Hans-Dietrich Genscher wurde in Kroatien ein Denkmal gesetzt – für seinen Einsatz bei der Erlangung der Unabhängigkeit Kroatiens. Auch andere mittelosteuropäische Länder hatten in der FDP immer einen Fürsprecher. Seit dem Berliner Regierungswechsel – speziell im Auswärtigen Amt – stockt die EU-Osterweiterung. Was halten Sie von dem ehemaligen Taxifahrer im Auswärtigen Amt?
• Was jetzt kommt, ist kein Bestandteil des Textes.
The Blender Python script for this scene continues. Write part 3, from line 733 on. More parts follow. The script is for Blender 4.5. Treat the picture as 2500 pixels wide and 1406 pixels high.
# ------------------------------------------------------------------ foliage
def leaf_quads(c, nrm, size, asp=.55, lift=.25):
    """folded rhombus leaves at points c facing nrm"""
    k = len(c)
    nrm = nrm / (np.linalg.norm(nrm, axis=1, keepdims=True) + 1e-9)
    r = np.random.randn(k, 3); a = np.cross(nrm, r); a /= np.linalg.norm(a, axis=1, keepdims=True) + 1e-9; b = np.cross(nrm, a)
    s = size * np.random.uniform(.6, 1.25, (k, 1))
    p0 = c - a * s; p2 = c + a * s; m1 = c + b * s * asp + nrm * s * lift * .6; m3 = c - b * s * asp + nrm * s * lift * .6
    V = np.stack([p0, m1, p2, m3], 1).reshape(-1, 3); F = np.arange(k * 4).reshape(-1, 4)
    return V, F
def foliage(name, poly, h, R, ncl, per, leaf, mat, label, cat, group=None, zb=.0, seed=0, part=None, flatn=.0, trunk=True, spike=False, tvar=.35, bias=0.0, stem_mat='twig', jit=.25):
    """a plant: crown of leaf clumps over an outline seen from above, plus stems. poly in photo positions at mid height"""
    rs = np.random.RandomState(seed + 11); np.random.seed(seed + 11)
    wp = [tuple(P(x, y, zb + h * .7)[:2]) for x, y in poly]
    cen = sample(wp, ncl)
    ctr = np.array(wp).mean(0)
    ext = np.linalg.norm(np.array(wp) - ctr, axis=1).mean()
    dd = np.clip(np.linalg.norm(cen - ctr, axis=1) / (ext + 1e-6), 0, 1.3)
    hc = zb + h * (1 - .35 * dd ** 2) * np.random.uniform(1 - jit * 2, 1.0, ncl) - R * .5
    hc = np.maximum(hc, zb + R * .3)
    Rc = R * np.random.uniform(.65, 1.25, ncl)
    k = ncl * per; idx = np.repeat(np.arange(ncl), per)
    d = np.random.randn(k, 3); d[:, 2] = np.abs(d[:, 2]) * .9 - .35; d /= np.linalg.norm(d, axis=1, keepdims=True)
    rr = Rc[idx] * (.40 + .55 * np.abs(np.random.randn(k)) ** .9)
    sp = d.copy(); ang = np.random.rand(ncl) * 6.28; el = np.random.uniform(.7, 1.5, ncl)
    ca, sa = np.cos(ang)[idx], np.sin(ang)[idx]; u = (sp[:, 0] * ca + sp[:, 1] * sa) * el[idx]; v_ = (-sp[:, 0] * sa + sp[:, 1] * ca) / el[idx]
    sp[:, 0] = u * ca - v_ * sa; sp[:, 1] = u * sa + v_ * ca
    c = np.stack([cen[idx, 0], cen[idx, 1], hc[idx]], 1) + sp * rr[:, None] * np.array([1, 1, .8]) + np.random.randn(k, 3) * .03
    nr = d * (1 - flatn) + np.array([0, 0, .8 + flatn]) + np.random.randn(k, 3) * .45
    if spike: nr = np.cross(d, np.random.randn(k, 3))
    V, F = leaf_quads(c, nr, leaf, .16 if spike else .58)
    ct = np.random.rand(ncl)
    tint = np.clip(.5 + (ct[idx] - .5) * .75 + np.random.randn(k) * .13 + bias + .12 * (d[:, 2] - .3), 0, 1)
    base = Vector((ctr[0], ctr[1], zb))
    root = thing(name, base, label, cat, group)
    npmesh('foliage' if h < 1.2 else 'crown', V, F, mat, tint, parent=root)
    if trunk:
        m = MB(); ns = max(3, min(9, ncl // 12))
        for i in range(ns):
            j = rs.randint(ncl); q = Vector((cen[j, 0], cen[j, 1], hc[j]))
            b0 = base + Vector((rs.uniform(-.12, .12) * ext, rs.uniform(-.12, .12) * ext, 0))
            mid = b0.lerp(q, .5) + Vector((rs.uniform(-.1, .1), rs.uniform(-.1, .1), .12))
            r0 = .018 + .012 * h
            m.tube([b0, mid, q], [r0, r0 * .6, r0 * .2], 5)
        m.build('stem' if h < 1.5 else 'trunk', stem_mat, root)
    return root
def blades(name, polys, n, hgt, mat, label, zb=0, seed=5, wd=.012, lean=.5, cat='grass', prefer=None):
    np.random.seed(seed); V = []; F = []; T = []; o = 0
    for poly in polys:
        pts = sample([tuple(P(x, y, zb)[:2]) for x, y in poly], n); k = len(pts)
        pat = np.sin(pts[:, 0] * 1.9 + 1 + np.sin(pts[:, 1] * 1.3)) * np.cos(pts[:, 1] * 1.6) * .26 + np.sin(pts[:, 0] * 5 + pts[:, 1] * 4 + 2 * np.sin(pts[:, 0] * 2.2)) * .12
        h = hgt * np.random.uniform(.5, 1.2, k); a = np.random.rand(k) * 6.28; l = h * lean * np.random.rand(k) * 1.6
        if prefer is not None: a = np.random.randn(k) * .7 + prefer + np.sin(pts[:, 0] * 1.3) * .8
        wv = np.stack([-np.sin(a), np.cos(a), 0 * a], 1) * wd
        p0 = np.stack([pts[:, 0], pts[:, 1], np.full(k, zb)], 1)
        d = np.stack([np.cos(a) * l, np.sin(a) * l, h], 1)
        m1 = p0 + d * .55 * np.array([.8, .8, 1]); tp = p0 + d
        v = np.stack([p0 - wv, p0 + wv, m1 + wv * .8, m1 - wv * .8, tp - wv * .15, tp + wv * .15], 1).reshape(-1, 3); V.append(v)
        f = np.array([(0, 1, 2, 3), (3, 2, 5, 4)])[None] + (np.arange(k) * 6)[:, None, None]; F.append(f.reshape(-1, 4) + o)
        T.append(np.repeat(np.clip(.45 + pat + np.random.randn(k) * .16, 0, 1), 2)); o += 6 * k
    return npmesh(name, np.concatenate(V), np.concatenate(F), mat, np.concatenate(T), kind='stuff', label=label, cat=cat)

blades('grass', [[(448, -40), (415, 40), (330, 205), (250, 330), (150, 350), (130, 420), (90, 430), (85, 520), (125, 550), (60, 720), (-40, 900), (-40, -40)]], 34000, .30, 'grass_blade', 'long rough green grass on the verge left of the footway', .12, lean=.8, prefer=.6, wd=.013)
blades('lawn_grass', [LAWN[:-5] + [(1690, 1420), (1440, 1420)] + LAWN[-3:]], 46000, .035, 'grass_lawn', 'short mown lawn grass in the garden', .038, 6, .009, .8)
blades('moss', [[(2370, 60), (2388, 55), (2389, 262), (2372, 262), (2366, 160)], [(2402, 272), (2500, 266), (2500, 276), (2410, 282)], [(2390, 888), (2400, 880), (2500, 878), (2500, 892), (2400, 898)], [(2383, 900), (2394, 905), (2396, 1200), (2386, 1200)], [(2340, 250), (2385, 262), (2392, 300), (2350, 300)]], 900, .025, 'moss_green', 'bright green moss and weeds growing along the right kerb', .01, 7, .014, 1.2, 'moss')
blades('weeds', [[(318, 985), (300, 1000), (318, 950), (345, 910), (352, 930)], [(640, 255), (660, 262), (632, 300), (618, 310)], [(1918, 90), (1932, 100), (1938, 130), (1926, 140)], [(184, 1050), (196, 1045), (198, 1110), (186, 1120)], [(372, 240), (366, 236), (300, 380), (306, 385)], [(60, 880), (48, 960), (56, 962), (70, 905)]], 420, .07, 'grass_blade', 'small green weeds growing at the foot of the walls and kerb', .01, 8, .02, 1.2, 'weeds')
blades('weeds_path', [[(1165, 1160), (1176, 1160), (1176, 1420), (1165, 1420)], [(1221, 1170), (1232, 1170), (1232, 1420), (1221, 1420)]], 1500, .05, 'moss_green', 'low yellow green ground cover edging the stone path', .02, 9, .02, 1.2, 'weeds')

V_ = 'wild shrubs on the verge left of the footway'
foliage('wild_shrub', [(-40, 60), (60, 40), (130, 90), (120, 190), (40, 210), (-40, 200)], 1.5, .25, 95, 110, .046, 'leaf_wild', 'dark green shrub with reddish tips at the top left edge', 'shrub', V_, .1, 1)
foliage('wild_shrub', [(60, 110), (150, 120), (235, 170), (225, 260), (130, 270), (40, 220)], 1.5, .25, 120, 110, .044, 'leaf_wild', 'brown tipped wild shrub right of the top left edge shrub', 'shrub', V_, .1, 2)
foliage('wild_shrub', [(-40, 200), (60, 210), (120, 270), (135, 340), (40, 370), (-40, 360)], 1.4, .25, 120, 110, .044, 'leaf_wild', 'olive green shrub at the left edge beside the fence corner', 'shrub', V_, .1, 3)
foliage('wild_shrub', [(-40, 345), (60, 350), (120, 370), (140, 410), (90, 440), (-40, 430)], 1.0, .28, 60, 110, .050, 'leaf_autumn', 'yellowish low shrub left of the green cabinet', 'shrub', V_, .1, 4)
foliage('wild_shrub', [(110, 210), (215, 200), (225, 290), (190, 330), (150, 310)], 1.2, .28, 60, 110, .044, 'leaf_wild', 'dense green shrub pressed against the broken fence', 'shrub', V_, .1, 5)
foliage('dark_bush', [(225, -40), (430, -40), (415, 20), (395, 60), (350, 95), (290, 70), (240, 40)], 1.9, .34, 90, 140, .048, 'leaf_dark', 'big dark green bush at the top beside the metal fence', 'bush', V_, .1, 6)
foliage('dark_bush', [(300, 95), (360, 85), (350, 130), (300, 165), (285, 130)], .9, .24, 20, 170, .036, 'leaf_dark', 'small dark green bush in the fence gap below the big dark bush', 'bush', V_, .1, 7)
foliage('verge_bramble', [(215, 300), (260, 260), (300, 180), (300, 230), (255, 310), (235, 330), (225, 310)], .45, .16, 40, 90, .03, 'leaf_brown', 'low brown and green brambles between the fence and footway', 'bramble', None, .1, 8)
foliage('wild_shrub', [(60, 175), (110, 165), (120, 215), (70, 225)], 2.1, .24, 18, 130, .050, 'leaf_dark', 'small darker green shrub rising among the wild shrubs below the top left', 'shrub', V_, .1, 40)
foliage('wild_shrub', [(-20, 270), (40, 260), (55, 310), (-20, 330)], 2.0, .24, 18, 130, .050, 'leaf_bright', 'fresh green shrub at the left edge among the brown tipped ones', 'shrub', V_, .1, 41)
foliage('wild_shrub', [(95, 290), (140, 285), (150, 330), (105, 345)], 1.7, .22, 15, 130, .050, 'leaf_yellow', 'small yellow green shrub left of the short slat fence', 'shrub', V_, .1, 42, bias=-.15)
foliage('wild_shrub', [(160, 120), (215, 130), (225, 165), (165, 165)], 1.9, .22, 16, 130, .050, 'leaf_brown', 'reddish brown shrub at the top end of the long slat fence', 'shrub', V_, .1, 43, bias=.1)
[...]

Stützer: Den Mief, den man unter den katholischen Kutten vermutet hat, den sieht man jetzt unter den Designeranzügen des Herrn Außenministers. Da ist auch in der Rede von Wolfgang Gerhardt massiv kritisiert worden. Doch ich bin der Meinung, daß wir, was die Osterweiterung anbelangt, etwas vorsichtig sein müssen, insbesondere hinsichtlich der Finanzierbarkeit. Das hat ja auch Romano Prodi thematisiert. Da ist Edmund Stoiber skeptisch. Das ist ein Punkt, wo ich ihnen beipflichten kann. Wir müssen insbesondere die überzogene Subventionspolitik im Agrarbereich überdenken und verändern. Wenn die großen Vegetationsflächen Polens, Ungarns oder Tschechiens dazukommen, geht es ohne Änderungen nicht. Deshalb müssen wir in Brüssel dafür sorgen, daß die Weichen dort richtig gestellt werden. Die Re-Regionalisierung der EU-Landwirtschaft muß einfach passieren. Wenn eine Subvention ausgeworfen wird, dann kann der Landwirtschaftsminister in Bayern besser entscheiden, wo sie hin soll, als der Kommissar in Brüssel. Das meine ich damit. Die Erweiterung der EU ist aber auch ein friedenspolitisches Anliegen, insoweit stehen wir natürlich nach wie vor zu unseren alten Grundsätzen.

 

Hermann Stützer wurde 1952 in Teisendorf im Berchtesgadener Land geboren. Er studierte in München Gartenbau und in Regensburg Recht sowie Politologie, mußte aber wegen Betriebsübernahme nach dem Tod des Vaters sein Studium abbrechen. Ausbau des Familienbetriebes zum Zierpflanzen-Spezialbetrieb. Später Arbeit im Immobiliengeschäft und als Kulturjournalist, Studienabschluß in Kunst- und Medienmanagement an der Uni Linz. Nach Jahren bei den Freien Wählern 1997 Eintritt in die FDP, Kreisvorsitzender im Berchtesgadener Land; seit 1998 ist er Landesvorsitzender der bayerischen FDP und seit 1999 Mitglied im FDP-Bundesvorstand.